YoY headline inflation forecasted to rise by 3.1%, core by 3.7%.
The stock market anticipates a major shake-up with the imminent release of the inflation report by the Labor Department’s Bureau of Labor Statistics on Tuesday. Scheduled for 8:30 a.m. ET, this report holds significant implications, influencing everything from interest rates to household budgets.
The Wall Street Fear Gauge
Ahead of the highly anticipated inflation report, Wall Street experienced a surge in anxiety as evidenced by the market’s “fear gauge” on Monday. The CBOE Volatility Index, or VIX, which serves as a measure of market volatility and investor sentiment, surpassed 16 for the first time since February 21st.
What the Numbers Say
Economists are predicting a 0.4% rise in prices across a wide range of goods and services for the month of February, slightly surpassing January’s 0.3% increase. Similarly, core inflation is forecasted to see a 0.3% gain, indicating a slight uptick from the previous month.

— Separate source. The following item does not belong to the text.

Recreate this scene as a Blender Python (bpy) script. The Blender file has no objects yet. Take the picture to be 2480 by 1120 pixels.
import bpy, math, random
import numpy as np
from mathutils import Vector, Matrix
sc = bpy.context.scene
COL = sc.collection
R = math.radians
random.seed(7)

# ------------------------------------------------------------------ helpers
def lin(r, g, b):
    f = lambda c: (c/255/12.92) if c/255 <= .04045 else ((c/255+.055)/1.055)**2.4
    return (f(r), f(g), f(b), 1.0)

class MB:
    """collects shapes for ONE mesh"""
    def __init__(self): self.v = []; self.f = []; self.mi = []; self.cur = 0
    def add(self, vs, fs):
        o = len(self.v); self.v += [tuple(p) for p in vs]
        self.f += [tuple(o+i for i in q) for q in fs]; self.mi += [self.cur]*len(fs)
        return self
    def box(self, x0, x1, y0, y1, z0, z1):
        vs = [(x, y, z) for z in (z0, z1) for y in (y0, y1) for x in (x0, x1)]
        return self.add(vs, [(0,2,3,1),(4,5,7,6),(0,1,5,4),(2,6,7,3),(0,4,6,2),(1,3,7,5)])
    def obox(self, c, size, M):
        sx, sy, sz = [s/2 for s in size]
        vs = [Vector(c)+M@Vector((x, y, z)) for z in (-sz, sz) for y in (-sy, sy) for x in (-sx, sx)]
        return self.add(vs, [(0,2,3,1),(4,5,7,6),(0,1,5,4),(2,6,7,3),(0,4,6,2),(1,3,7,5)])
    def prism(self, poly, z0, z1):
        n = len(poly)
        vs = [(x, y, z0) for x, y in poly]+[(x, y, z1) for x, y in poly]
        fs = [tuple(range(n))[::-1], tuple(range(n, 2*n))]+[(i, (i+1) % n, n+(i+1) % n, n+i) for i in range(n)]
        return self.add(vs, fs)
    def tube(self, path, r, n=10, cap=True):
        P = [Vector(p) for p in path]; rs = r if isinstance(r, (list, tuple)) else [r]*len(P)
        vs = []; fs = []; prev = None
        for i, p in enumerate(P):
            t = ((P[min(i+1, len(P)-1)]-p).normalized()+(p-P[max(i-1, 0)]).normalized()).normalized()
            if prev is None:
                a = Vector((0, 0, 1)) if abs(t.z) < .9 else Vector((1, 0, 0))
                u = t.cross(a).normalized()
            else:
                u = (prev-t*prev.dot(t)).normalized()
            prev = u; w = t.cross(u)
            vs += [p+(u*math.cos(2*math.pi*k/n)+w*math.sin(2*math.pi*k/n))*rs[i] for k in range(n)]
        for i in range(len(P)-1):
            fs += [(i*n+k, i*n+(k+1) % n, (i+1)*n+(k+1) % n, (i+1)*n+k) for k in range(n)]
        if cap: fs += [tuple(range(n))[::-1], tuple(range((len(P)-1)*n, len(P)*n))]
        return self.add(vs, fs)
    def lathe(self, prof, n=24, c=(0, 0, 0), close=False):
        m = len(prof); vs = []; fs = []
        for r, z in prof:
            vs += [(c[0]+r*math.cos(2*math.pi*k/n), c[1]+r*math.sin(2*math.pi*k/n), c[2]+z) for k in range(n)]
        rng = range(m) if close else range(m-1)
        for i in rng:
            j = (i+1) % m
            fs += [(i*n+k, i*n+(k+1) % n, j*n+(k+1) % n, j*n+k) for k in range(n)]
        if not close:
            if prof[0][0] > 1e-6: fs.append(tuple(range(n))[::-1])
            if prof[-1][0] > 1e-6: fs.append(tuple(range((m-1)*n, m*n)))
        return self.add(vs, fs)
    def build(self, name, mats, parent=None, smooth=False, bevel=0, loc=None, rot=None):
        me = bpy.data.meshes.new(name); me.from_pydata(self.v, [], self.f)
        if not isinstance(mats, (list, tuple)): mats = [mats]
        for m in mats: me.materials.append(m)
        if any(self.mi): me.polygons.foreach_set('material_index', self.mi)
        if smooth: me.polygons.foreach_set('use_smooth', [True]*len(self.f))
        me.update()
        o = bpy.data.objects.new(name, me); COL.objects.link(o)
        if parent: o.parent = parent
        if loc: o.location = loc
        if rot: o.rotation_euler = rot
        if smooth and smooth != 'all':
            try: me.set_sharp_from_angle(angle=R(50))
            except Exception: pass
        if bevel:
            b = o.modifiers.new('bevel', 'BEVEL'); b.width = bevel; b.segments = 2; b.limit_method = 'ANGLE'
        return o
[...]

On a year-over-year basis, headline inflation is expected to show a 3.1% increase, while core inflation is anticipated to rise by 3.7%. As core inflation excludes volatile items like food and energy, hence remains unaffected by temporary fluctuations, this metric provides a clearer picture of long-term inflation trends. Economists are particularly interested in whether core inflation will align with expectations, as it could influence the Federal Reserve’s decision-making regarding interest rates.
“Overall, a report in line with our expectations would keep the Fed on track to begin cutting rates at its June meeting,” Stephen Juneau, U.S. economist at Bank of America Securities, wrote in a research note. “Alternatively, if core CPI prints above our expectations, it would increase the likelihood of a later start to the cutting cycle.”
Looking Ahead
High interest rates don’t just slow down how prices increase; they also make it more expensive for people and businesses to borrow money, affecting everything from home loans to credit card debt. In summary, the Federal Reserve’s careful strategy, which has worked well until now, aims to control rising prices without causing economic downturns or significant job cuts. However, the resurgence of inflationary pressures may prompt the Fed to reassess its stance on rate cuts. Such a scenario would prolong higher borrowing costs and heighten the risk of a potential recession.
Investors are aware that inflation’s resilience is likely to dissuade the Federal Reserve from implementing rate cuts at its upcoming meeting in late April to early May, and possibly even throughout the summer.